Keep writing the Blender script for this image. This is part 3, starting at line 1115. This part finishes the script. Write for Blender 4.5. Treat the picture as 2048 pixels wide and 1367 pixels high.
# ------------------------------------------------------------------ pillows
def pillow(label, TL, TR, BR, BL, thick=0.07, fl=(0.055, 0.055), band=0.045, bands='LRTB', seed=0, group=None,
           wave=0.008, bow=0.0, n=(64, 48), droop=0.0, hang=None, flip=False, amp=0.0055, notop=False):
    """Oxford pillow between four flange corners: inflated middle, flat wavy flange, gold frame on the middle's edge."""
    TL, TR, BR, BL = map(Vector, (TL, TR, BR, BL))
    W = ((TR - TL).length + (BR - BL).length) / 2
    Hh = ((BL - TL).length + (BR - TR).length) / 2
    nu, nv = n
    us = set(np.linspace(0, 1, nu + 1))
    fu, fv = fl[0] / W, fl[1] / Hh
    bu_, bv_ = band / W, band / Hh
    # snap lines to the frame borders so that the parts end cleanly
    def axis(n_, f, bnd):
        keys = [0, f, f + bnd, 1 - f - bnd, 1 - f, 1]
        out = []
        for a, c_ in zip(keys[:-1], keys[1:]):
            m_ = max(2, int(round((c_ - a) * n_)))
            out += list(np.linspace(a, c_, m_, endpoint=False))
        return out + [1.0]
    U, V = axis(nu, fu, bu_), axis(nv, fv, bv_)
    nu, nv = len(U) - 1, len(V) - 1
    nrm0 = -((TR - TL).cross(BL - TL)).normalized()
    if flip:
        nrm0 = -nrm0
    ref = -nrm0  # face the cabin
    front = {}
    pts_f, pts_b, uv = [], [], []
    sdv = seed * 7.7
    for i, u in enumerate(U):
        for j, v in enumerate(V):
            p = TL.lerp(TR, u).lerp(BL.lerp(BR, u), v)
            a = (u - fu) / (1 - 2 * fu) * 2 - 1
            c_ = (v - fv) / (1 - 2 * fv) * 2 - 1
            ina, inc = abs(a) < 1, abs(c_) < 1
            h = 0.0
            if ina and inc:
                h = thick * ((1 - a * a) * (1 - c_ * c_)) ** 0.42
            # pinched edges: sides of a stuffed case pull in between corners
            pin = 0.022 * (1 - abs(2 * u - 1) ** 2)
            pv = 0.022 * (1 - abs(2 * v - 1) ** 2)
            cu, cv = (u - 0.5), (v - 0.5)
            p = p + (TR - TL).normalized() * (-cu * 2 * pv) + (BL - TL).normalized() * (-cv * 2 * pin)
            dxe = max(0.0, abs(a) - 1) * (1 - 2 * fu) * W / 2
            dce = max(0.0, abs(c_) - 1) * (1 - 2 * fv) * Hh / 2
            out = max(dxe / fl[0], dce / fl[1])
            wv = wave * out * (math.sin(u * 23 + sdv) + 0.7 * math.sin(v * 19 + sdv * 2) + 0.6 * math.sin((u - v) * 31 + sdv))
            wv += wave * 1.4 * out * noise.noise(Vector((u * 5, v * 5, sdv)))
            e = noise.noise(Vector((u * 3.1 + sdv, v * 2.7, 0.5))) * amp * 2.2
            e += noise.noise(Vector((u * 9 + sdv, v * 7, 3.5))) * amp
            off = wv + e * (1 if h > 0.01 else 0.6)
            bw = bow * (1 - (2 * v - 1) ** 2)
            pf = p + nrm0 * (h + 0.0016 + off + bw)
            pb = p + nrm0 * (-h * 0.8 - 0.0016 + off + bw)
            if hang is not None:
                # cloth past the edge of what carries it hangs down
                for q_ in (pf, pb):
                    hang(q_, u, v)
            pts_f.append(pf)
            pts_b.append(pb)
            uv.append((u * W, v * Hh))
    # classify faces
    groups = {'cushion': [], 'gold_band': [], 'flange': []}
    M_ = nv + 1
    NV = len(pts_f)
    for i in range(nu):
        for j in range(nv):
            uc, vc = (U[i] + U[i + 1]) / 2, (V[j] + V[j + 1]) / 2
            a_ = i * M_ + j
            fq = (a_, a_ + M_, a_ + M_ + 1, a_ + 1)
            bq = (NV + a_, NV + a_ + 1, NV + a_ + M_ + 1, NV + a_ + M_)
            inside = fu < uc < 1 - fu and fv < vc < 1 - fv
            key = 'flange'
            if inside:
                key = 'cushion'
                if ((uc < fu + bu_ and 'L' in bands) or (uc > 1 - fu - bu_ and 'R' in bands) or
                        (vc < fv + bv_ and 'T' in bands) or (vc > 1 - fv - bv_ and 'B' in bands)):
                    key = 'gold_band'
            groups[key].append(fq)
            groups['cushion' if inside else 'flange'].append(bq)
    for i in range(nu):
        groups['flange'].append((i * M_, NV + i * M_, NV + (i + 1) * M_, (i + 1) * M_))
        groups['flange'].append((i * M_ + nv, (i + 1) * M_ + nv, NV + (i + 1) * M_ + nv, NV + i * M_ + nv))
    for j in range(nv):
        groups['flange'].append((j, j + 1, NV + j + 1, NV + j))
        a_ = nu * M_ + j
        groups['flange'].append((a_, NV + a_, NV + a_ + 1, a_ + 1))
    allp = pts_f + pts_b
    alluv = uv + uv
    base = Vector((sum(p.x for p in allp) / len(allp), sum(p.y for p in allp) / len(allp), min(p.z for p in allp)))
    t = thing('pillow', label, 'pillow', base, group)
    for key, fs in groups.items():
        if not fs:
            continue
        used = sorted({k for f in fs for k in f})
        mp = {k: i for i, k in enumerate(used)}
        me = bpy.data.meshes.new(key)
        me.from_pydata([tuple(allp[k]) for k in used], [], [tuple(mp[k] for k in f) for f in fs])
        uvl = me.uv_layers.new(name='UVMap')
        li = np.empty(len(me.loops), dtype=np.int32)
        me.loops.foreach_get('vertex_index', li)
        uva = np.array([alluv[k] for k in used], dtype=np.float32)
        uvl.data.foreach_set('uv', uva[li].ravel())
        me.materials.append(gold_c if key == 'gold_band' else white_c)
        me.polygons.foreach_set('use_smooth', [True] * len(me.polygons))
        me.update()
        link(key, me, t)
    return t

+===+

DO THIS: Copy each line of the data above without altering a single character.

ANSWER TO THE TASK:
Keep writing the Blender script for this image. This is part 3, starting at line 1115. This part finishes the script. Write for Blender 4.5. Treat the picture as 2048 pixels wide and 1367 pixels high.
# ------------------------------------------------------------------ pillows
def pillow(label, TL, TR, BR, BL, thick=0.07, fl=(0.055, 0.055), band=0.045, bands='LRTB', seed=0, group=None,
           wave=0.008, bow=0.0, n=(64, 48), droop=0.0, hang=None, flip=False, amp=0.0055, notop=False):
    """Oxford pillow between four flange corners: inflated middle, flat wavy flange, gold frame on the middle's edge."""
    TL, TR, BR, BL = map(Vector, (TL, TR, BR, BL))
    W = ((TR - TL).length + (BR - BL).length) / 2
    Hh = ((BL - TL).length + (BR - TR).length) / 2
    nu, nv = n
    us = set(np.linspace(0, 1, nu + 1))
    fu, fv = fl[0] / W, fl[1] / Hh
    bu_, bv_ = band / W, band / Hh
    # snap lines to the frame borders so that the parts end cleanly
    def axis(n_, f, bnd):
        keys = [0, f, f + bnd, 1 - f - bnd, 1 - f, 1]
        out = []
        for a, c_ in zip(keys[:-1], keys[1:]):
            m_ = max(2, int(round((c_ - a) * n_)))
            out += list(np.linspace(a, c_, m_, endpoint=False))
        return out + [1.0]
    U, V = axis(nu, fu, bu_), axis(nv, fv, bv_)
    nu, nv = len(U) - 1, len(V) - 1
    nrm0 = -((TR - TL).cross(BL - TL)).normalized()
    if flip:
        nrm0 = -nrm0
    ref = -nrm0  # face the cabin
    front = {}
    pts_f, pts_b, uv = [], [], []
    sdv = seed * 7.7
    for i, u in enumerate(U):
        for j, v in enumerate(V):
            p = TL.lerp(TR, u).lerp(BL.lerp(BR, u), v)
            a = (u - fu) / (1 - 2 * fu) * 2 - 1
            c_ = (v - fv) / (1 - 2 * fv) * 2 - 1
            ina, inc = abs(a) < 1, abs(c_) < 1
            h = 0.0
            if ina and inc:
                h = thick * ((1 - a * a) * (1 - c_ * c_)) ** 0.42
            # pinched edges: sides of a stuffed case pull in between corners
            pin = 0.022 * (1 - abs(2 * u - 1) ** 2)
            pv = 0.022 * (1 - abs(2 * v - 1) ** 2)
            cu, cv = (u - 0.5), (v - 0.5)
            p = p + (TR - TL).normalized() * (-cu * 2 * pv) + (BL - TL).normalized() * (-cv * 2 * pin)
            dxe = max(0.0, abs(a) - 1) * (1 - 2 * fu) * W / 2
            dce = max(0.0, abs(c_) - 1) * (1 - 2 * fv) * Hh / 2
            out = max(dxe / fl[0], dce / fl[1])
            wv = wave * out * (math.sin(u * 23 + sdv) + 0.7 * math.sin(v * 19 + sdv * 2) + 0.6 * math.sin((u - v) * 31 + sdv))
            wv += wave * 1.4 * out * noise.noise(Vector((u * 5, v * 5, sdv)))
            e = noise.noise(Vector((u * 3.1 + sdv, v * 2.7, 0.5))) * amp * 2.2
            e += noise.noise(Vector((u * 9 + sdv, v * 7, 3.5))) * amp
            off = wv + e * (1 if h > 0.01 else 0.6)
            bw = bow * (1 - (2 * v - 1) ** 2)
            pf = p + nrm0 * (h + 0.0016 + off + bw)
            pb = p + nrm0 * (-h * 0.8 - 0.0016 + off + bw)
            if hang is not None:
                # cloth past the edge of what carries it hangs down
                for q_ in (pf, pb):
                    hang(q_, u, v)
            pts_f.append(pf)
            pts_b.append(pb)
            uv.append((u * W, v * Hh))
    # classify faces
    groups = {'cushion': [], 'gold_band': [], 'flange': []}
    M_ = nv + 1
    NV = len(pts_f)
    for i in range(nu):
        for j in range(nv):
            uc, vc = (U[i] + U[i + 1]) / 2, (V[j] + V[j + 1]) / 2
            a_ = i * M_ + j
            fq = (a_, a_ + M_, a_ + M_ + 1, a_ + 1)
            bq = (NV + a_, NV + a_ + 1, NV + a_ + M_ + 1, NV + a_ + M_)
            inside = fu < uc < 1 - fu and fv < vc < 1 - fv
            key = 'flange'
            if inside:
                key = 'cushion'
                if ((uc < fu + bu_ and 'L' in bands) or (uc > 1 - fu - bu_ and 'R' in bands) or
                        (vc < fv + bv_ and 'T' in bands) or (vc > 1 - fv - bv_ and 'B' in bands)):
                    key = 'gold_band'
            groups[key].append(fq)
            groups['cushion' if inside else 'flange'].append(bq)
    for i in range(nu):
        groups['flange'].append((i * M_, NV + i * M_, NV + (i + 1) * M_, (i + 1) * M_))
        groups['flange'].append((i * M_ + nv, (i + 1) * M_ + nv, NV + (i + 1) * M_ + nv, NV + i * M_ + nv))
    for j in range(nv):
        groups['flange'].append((j, j + 1, NV + j + 1, NV + j))
        a_ = nu * M_ + j
        groups['flange'].append((a_, NV + a_, NV + a_ + 1, a_ + 1))
    allp = pts_f + pts_b
    alluv = uv + uv
    base = Vector((sum(p.x for p in allp) / len(allp), sum(p.y for p in allp) / len(allp), min(p.z for p in allp)))
    t = thing('pillow', label, 'pillow', base, group)
    for key, fs in groups.items():
        if not fs:
            continue
        used = sorted({k for f in fs for k in f})
        mp = {k: i for i, k in enumerate(used)}
        me = bpy.data.meshes.new(key)
        me.from_pydata([tuple(allp[k]) for k in used], [], [tuple(mp[k] for k in f) for f in fs])
        uvl = me.uv_layers.new(name='UVMap')
        li = np.empty(len(me.loops), dtype=np.int32)
        me.loops.foreach_get('vertex_index', li)
        uva = np.array([alluv[k] for k in used], dtype=np.float32)
        uvl.data.foreach_set('uv', uva[li].ravel())
        me.materials.append(gold_c if key == 'gold_band' else white_c)
        me.polygons.foreach_set('use_smooth', [True] * len(me.polygons))
        me.update()
        link(key, me, t)
    return t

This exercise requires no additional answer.